Cambridge Law Faculty ranked second in the UK for research quality

Research Excellence Framework: Strength and Depth in LawThe Cambridge Faculty of Law welcomes the strong recognition given to the quality of its research in the latest Research Excellence Framework (REF). Our performance ranked second overall, whether our very high grade point average is assessed in the light of the absolute size of our submission, or when assessing research intensity by reference to the exceptionally high proportion of staff (nearly all) we submitted. This reflects the outstanding strength and depth in research in Law at Cambridge.

More than four out of five submissions from the Law Faculty and Institute of Criminology were rated 'world leading' or 'internationally excellent', demonstrating our global strength in research across these fields. Our Impact Case Studies, which show the impact of our research on public life, were also considered to be very strong.

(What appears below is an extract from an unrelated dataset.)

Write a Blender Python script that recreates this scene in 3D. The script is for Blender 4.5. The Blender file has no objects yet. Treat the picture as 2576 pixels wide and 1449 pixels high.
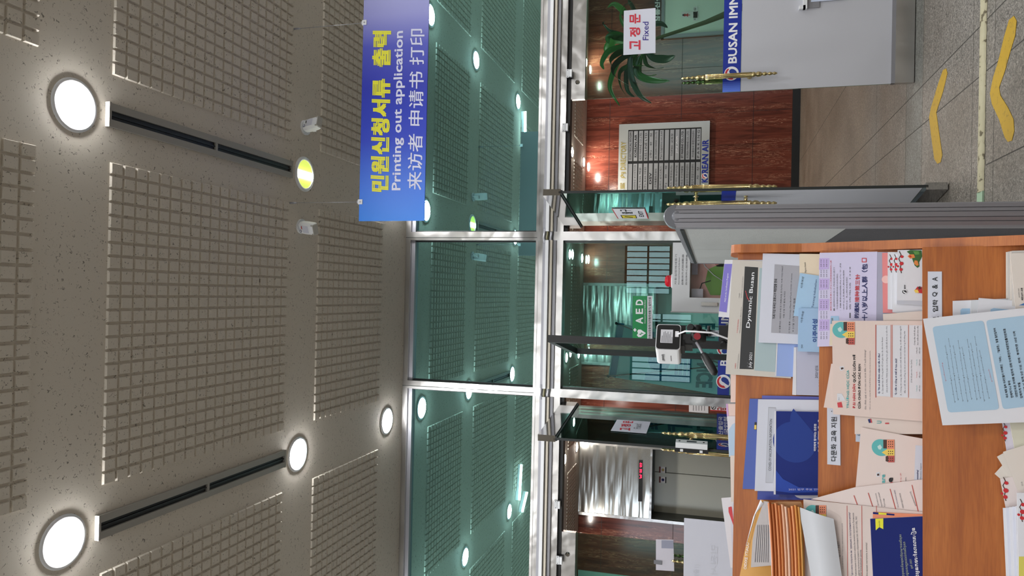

One of these studies was Professor Alison Liebling’s research on Measuring Quality of Prison Life, which has been adopted by the National Offender Management Service in performance and audit measurement of all prison establishments in England and Wales, and which has influenced the development of HM Prison Service measures linked to a reduction in suicides in prisons. Another was research led by Professor Sir Bob Hepple that underpinned the Equality Act 2010 and reshaped the UK equality and diversity landscape.

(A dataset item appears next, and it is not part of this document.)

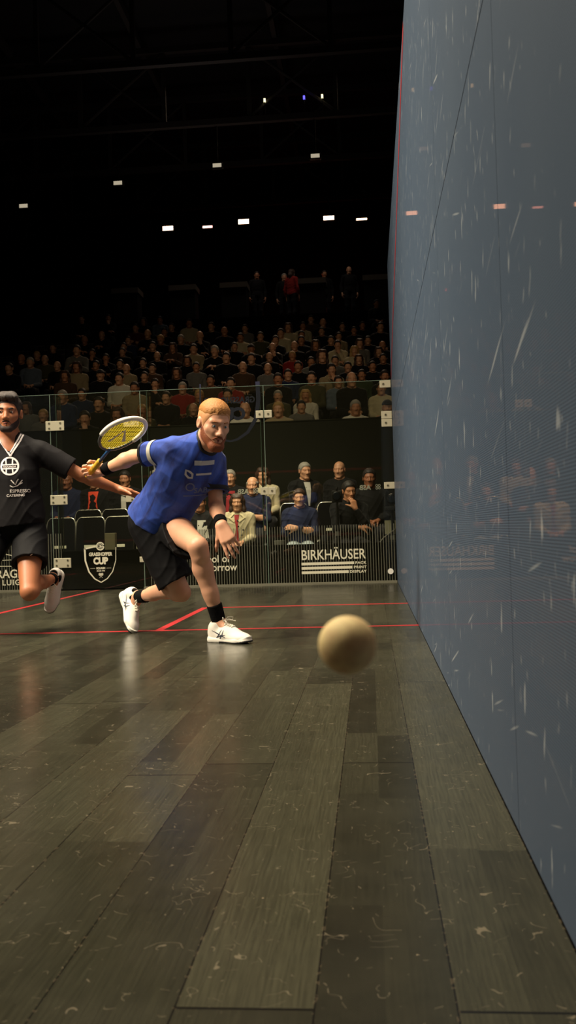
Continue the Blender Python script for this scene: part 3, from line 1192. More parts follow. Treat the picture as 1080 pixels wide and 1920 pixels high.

Our research continues to have impact in the period since the REF submission. For example, our work is shaping the important debate on energy policy.

Reflecting on the REF results, Eilís Ferran, the Chair of the Faculty, said: "We are very pleased to have achieved such an excellent result whilst remaining true to our strategic objectives of being a law school that values a plurality of research interests, styles and methodologies, and where world class research ambitions and exceptional teaching go hand in hand. It is possible to interpret the REF data in different ways, but for us it is especially pleasing to be in the top two law schools in the country, along with the London School of Economics, on the basis of performance relative to the proportion of staff submitted. We are also in the top two, with Oxford, on the basis of the size of our submission, but the proportionality measure gives the best indication of the depth and consistency of research excellence across the Faculty".